• Stated task: Search the material below for the string "picture" and extract each line that has it.

• Records shown:

— START —

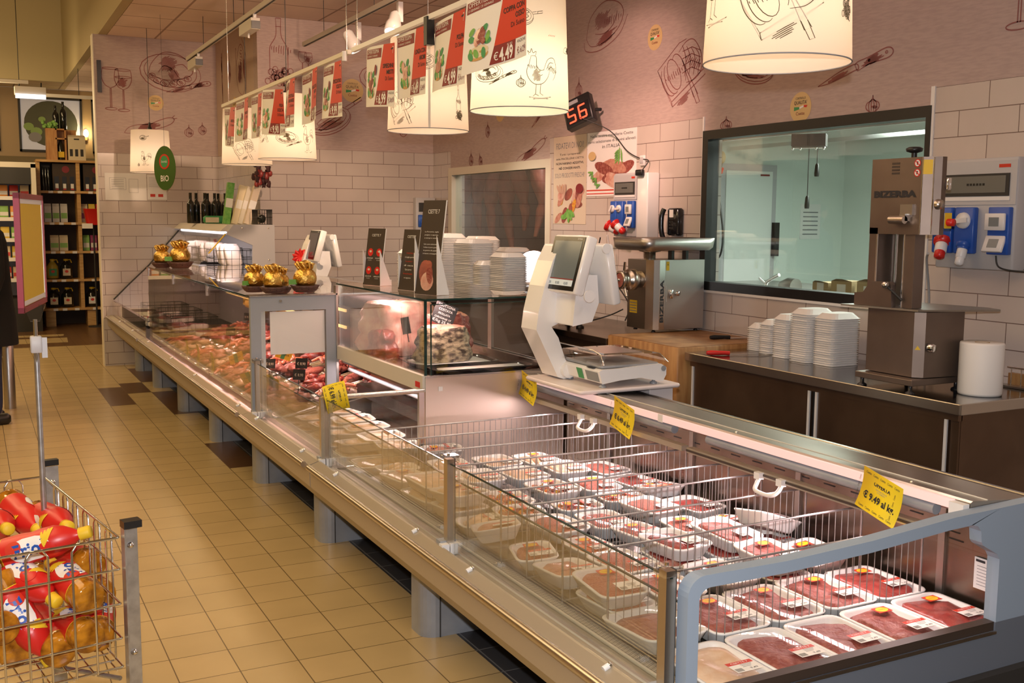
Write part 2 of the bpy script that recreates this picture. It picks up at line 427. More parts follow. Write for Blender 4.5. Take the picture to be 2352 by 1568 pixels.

— END —
— START —

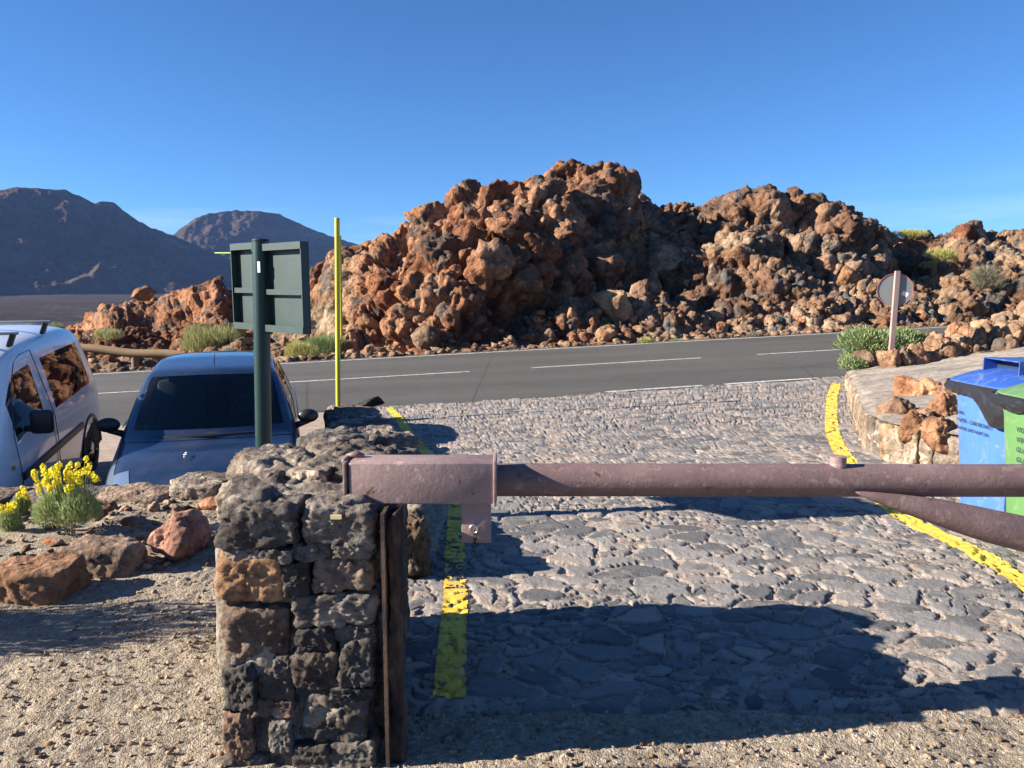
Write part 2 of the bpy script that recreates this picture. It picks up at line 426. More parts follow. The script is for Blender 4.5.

— END —
— START —

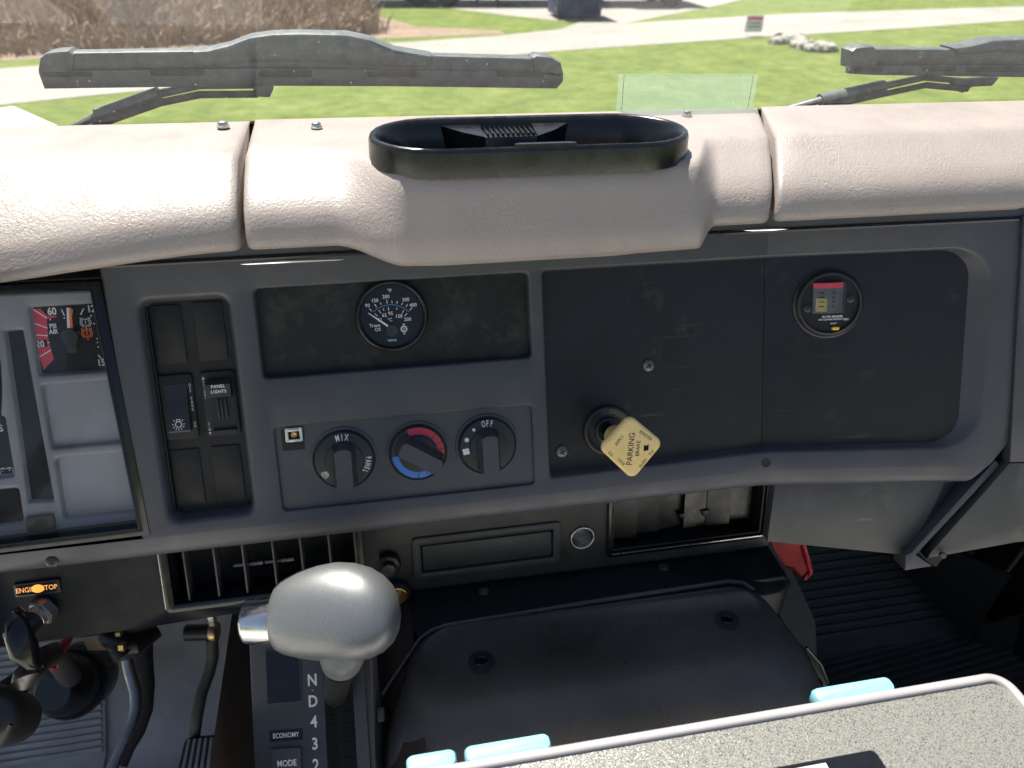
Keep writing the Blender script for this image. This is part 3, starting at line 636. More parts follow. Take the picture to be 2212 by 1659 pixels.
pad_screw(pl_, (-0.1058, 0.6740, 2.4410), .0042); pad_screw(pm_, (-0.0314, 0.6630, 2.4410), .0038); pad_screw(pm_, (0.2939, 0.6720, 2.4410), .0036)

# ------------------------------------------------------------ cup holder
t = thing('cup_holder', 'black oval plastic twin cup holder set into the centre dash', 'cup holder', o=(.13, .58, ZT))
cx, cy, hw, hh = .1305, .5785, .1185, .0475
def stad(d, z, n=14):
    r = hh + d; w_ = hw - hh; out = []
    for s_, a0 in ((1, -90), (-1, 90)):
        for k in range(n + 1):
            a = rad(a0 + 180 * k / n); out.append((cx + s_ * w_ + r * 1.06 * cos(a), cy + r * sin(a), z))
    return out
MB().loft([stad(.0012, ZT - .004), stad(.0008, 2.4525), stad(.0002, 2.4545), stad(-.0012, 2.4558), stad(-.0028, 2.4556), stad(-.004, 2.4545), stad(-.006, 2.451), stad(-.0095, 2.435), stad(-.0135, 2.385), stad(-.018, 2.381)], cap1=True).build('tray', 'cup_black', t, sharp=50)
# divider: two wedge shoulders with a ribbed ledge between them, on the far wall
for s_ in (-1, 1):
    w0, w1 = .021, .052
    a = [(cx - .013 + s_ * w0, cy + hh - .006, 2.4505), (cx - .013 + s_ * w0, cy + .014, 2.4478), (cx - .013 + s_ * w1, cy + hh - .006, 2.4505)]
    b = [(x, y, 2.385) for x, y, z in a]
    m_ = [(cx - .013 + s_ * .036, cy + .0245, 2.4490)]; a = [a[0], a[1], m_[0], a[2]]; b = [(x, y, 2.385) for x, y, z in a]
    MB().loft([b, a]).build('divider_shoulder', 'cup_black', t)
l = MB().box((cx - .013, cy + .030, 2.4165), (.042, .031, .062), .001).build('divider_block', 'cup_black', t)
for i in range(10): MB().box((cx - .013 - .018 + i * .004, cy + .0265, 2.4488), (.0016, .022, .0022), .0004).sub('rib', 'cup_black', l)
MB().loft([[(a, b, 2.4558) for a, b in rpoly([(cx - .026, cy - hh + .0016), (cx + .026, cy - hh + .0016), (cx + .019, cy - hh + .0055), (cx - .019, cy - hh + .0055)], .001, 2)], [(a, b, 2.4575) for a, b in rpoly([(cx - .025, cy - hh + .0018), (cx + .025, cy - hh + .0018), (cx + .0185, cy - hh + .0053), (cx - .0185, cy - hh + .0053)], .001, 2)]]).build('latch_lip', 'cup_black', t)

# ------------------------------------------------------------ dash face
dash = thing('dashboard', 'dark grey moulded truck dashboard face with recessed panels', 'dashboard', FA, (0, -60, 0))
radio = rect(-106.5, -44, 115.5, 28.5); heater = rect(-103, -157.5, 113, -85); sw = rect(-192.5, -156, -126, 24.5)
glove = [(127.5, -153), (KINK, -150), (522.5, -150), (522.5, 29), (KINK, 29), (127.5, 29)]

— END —

• Completed exercise:
Write part 2 of the bpy script that recreates this picture. It picks up at line 427. More parts follow. Write for Blender 4.5. Take the picture to be 2352 by 1568 pixels.
Write part 2 of the bpy script that recreates this picture. It picks up at line 426. More parts follow. The script is for Blender 4.5.
Keep writing the Blender script for this image. This is part 3, starting at line 636. More parts follow. Take the picture to be 2212 by 1659 pixels.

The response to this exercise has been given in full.